I enjoy writing short stories, which pays the least. If I write one short story in Malayalam, I will get Rs 3,000. You cannot live on that. Serials will pay that per minute perhaps. A short story will take me a week to chisel out, while for a serial, I will have to write one dialogue and repeat it 10 times.

The novel gives me satisfaction but novels are a painful process. Asura: Tale of the Vanquished took me six years… it’s hard work. I was fortunate that the novel sold in all the languages. But after taking all the pain, how many novels become a hit? I was lucky that The Rise of Sivagami is No.1. Asura was No.1 for three months and Ajaya was No.1 for 16 weeks. Writing a novel is a thankless job.

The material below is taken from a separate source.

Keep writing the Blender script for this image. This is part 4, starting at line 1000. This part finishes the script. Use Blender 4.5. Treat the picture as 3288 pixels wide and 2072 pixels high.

I got 18 rejections before someone (publisher) took Asura: Tale of the Vanquished.

QUARTER GIRLFRIEND

Before I started writing this lyrical kind of short stories in Mathrubhumi and other prestigious magazines, I used to write under a pen name in small Malayalam magazines…. political satires, parody songs. I was a cartoonist before that, so I have drawn cartoons in a lot of political magazines in Malayalam, for almost three years. I used to be paid Rs 50 per cartoon. This is the reality why cartoonists don’t survive.

People wanted me to write something like college romance — half-girlfriend, quarter-girlfriend and also three-fourth! If I had the skill to write that, I would have tried. I can only write what I know. I never even had one-fourth or one-tenth girlfriend for that matter, the only girlfriend I had, I married her (laughs), and even if I had I don’t want to write about it and spoil it!